Taking a break from Calvinism for a moment, I have to plug a great book. James Edwards was a mentor to my nephew Troy, who became a Presbyterian pastor, (and leans in the Calvinist direction - but we're still very much on speaking terms!) I had not read anything by Edwards prior to reading Is Jesus the Only Savior? I have to admit I didn't know what to make of the title at first, but after reading it, I suspect it is a book that ought to be looked at by a lot of young college age men who need mentoring, and maybe ought to be a study for high school seniors heading to college.
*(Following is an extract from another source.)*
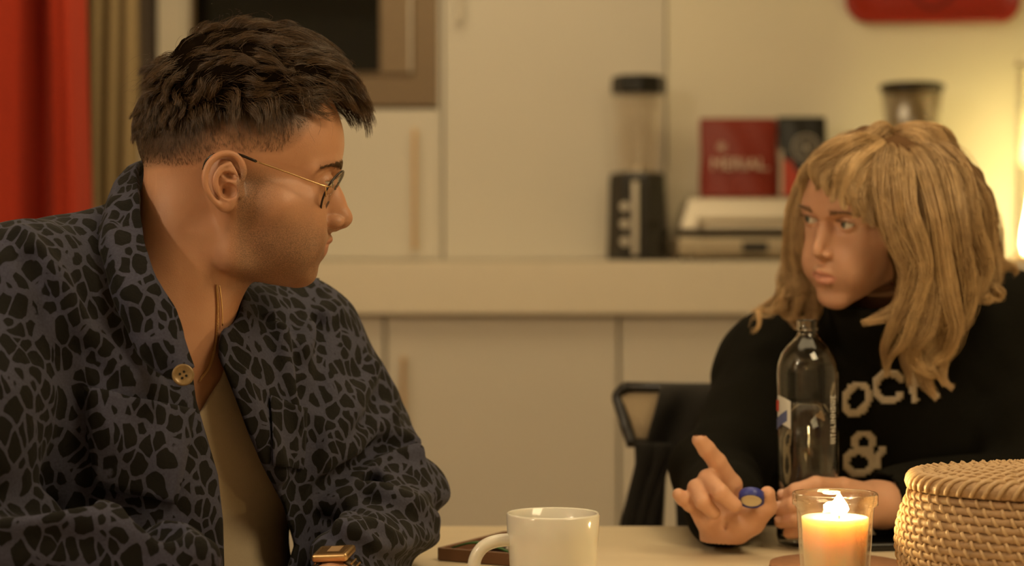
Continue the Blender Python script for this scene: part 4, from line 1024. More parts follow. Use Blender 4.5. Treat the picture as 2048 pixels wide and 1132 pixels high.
# sides and back of the long layer
n = 9000; r = pick((rz > longline - 6) & (rz < longline + 28), n)
L = RNG.uniform(7, 17, n); H = RNG.uniform(3, 9, n)
sid = clumped(r, L, H, 9, np.full(n, .35), 500, .6, 9)
# short fade
n = 9000; r = pick((rz < longline + 4), n); rl = np.interp(r[:, 0], rx[np.argsort(rx)], hl_r[np.argsort(rx)])
L = 2.0 + 9.0 * np.clip((r[:, 2] - rl) / 45, 0, 1) ** 1.3; H = .4 + 3.2 * np.clip((r[:, 2] - rl) / 45, 0, 1)
fade = grow(r, L * RNG.uniform(.7, 1.2, n), H, 5, np.full(n, .3), 20)
pad = lambda a, K: np.stack([np.stack([np.interp(np.linspace(0, 1, K), np.linspace(0, 1, a.shape[1]), a[i, :, c]) for c in range(3)], 1) for i in range(len(a))])
M_hair = hair_mat('brown_hair', (.012, .0062, .0028), (.17, .090, .036), .38)
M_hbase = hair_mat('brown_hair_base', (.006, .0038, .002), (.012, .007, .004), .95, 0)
h1 = strands_mesh('hair', m_wld(top.reshape(-1, 3)).reshape(top.shape), .00022, .00007, M_hair)
h2 = strands_mesh('side_hair', m_wld(sid.reshape(-1, 3)).reshape(sid.shape), .00020, .00007, M_hair)
h3 = strands_mesh('short_hair', m_wld(fade.reshape(-1, 3)).reshape(fade.shape), .00011, .00005, M_hair)
# stray curls at the front
n = 500; r = pick((rz > longline + 14) & (rx > -60), n)
stray = grow(r, RNG.uniform(35, 60, n) + 34 * sstep(20, 70, r[:, 0]), RNG.uniform(16, 42, n), 14, np.full(n, 1.9), 31, .35)
h4 = strands_mesh('stray_curls', m_wld(stray.reshape(-1, 3)).reshape(stray.shape), .00014, .00006, M_hair)
for h in (h1, h2, h3, h4): child(h, man)
# dense inner volume
def hairvol(p):
    q = p.astype(float); H = 4 + 19 * sstep(88, 122, q[:, 2]) * sstep(-85, -35, q[:, 0])
    h = sc_h(q) - H + 2.5 * vnoise(p, 1 / 14., 5) + 1.2 * vnoise(p, 1 / 6., 8)
    lim = np.interp(q[:, 0], [-110, -60, 0, 50, 70, 88, 100, 112], [66, 70, 78, 84, 92, 104, 112, 122]) - q[:, 2]
    return smax(h, lim.astype(F32), 6).astype(F32)
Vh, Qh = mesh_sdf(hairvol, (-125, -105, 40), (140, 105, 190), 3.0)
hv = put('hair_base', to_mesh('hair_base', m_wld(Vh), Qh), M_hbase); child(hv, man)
# eyebrows and lashes
def on_face(y, z, f=None):
    o = np.stack([np.full(len(y), 160.), y, z], 1).astype(F32); d = np.tile([[-1, 0, 0]], (len(y), 1)).astype(F32)
    fl = lambda p: (head_sdf(p, f) ); t = np.zeros(len(y), F32)
    for _ in range(60): t += np.clip(fl(o + d * t[:, None]), -2, 8) * .8
    return o + d * t[:, None]
def brows(H, sides, m, parent, wld, n=420, thick=4.6, r=.00016, arch=3, L=7.5):
    for s in sides:
        u = RNG.uniform(0, 1, n); y = H['eyey'] - 17 + 36 * u; zc = H['brow'][1] + 1.2 + arch * np.sin(u * 2.3) - 2.5 * u ** 2 + RNG.normal(0, 1, n) * thick * .42 * (1 - .65 * u)
        p = on_face(y * s, zc, H); k = 5; path = []
        for j in range(k):
            v = j / (k - 1); dy = L * (.35 + .65 * u) * v; q = p + np.stack([.5 + 1.5 * np.sin(v * 2.6) - dy * .25 * u, s * dy, L * (.75 - 1.0 * u) * v], 1); path.append(q)
        P_ = np.stack(path, 1); o = strands_mesh('eyebrow', wld(P_.reshape(-1, 3)).reshape(P_.shape), r, r * .4, m); child(o, parent)
def lashes(H, sides, m, parent, wld, n=46, L=7.5, r=.00016):
    ex, ez = H['eye']; ey = H['eyey']
    for s in sides:
        u = np.linspace(-1, 1, n); y = ey + 11.5 * u; z = ez - .4 + H['eyeo'] * np.clip(1 - u ** 2 * .85, 0, 1) ** .8 + .8
        xx = ex + np.sqrt(np.clip(13.3 ** 2 - (11.5 * u) ** 2 - (z - ez) ** 2, 1, 400)); k = 5
        path = [np.stack([xx + L * v * (.9 - .2 * v), s * (y + 3.0 * u * v), z + L * (-.15 * v + .6 * v * v)], 1) for v in np.linspace(0, 1, k)]
        P_ = np.stack(path, 1); o = strands_mesh('eyelashes', wld(P_.reshape(-1, 3)).reshape(P_.shape), r, r * .4, m); child(o, parent)
brows(MH, (-1, 1), M_hair, man, m_wld, 420, 4.2, .00016, 2.2, 7.5)
lashes(MH, (-1, 1), M_hair, man, m_wld)
# ---------------------------------------------------------------- his glasses
M_gframe = mat('thin_gold', (.80, .56, .28), .22, 1.0, noise=0)
M_lens = thin_glass('spectacle_lens', (.95, .94, .90), .02, .02, .25)
M_tip = mat('dark_tortoise', (.02, .012, .008), .25, noise=.1)
t = thing('eyeglasses', 'thin gold rimmed glasses with dark temple tips on the person in the patterned jacket', 'glasses', tuple(m_wld([(MH['eye'][0] + 20, 0, MH['eye'][1])])[0].tolist()))
def gl(q): return [Vector(v.tolist()) for v in m_wld(np.asarray(q, float))]
gx_, gz_ = 103.5, 0.5; til = .52       # lens plane: top forward
def lens_pt(a, s, grow=0):
    yy = 33 + (25 + grow) * math.cos(a) * (1 + .06 * math.sin(a)); zz_ = (20.5 + grow) * math.sin(a)
    return (gx_ + zz_ * til - .0042 * (yy - 15) ** 2 , s * yy, gz_ + zz_)
for s in (-1, 1):
    ring = [lens_pt(2 * math.pi * i / 48, s) for i in range(48)]
    fr = obj('rim', tube(BM(), gl(ring), .0011, 8, closed=True), M_tip if True else M_gframe, t, True)
    bm = BM(); vs_ = [bm.verts.new(v) for v in gl(ring)]; c = bm.verts.new(gl([(sum(p[0] for p in ring) / 48 + 1.2, s * 33, gz_)])[0])
    for i in range(48): bm.faces.new((vs_[i], vs_[(i + 1) % 48], c))
    ln = obj('lens', bm, M_lens, t, True); ln.modifiers.new('s', 'SOLIDIFY').thickness = .0015
    arm = [(gx_ - 3, s * 59, gz_ + 4), (gx_ - 8, s * 67, gz_ + 4), (gx_ - 18, s * 70, gz_ + 7), (58, s * 74, 17.5), (27, s * 78, 28.5)]
    o = obj('temple', tube(BM(), gl(smooth_path(arm, 6)), .0008, 8), M_gframe, t, True, label='thin gold temple')
    br = [(gx_ - 9, s * 67, gz_ + 4.2), (gx_ - 8, s * 62, gz_ - 1), (gx_ - 8, s * 57, gz_ - 6)]
    obj('hinge_wire', tube(BM(), gl(smooth_path(br, 5)), .0007, 8), M_gframe, o, True)
    tp = [(27, s * 78, 28.5), (10, s * 80, 35), (-4, s * 80, 37), (-14, s * 80, 35), (-22, s * 78, 29), (-25, s * 76, 20)]
    obj('temple_tip', tube(BM(), gl(smooth_path(tp, 5)), .0014, 8), M_tip, o, True, label='dark temple tip')
    obj('nose_pad', tube(BM(), gl([(gx_ - 1, s * 9.5, gz_ + 1), (gx_ - 5, s * 10, gz_ - 4), (gx_ - 4, s * 11, gz_ - 9)]), [.0006, .002, .0018], 8), M_tg, t, True)
obj('bridge', tube(BM(), gl(smooth_path([(gx_ + 2, -9, gz_ + 4), (gx_ + 5, -4, gz_ + 8), (gx_ + 5, 4, gz_ + 8), (gx_ + 2, 9, gz_ + 4)], 5)), .0008, 8), M_gframe, t, True)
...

His book is calm, scholarly, but readable. He takes on the various phases of the "quest for the historical Jesus" by exposing the naturalistic assumptions underneath them. He takes the question further showing that there is a great deal of reason to trust the historical reliability of the New Testament with easy to read, cogent arguments and a judicious choice of compelling evidence. There was new material here that I had never encountered. Josh McDowell and others have produced a volume of information in this regard, but I found items in Edwards book very exciting. Having established the reasonableness of trusting the New Testament, he tackles the central issue - "did Jesus believe himself to be God?"
But what sets the book apart is how he links the rebuttal of "modern" skepticism of the historicity of Christianity with the "after-modern" skepticism about whether Christianity has the right to make exclusive truth claims. This is the epistemological question of the age my sons will have to deal with and I hope I can get them to take a good look at a book like this one.
The one caveat for more conservative evangelicals is that Edwards admits that it is difficult for him to reconcile every detail of the gospels into a perfect harmony, so he does not identify himself as being in the strict inerrantist/fundamentalist camp. Then again, C.S. Lewis was not exactly a fundamentalist and most evangelicals are quite comfortable learning from him.
This is an important, credible and readable book. I hope it gains a wide audience.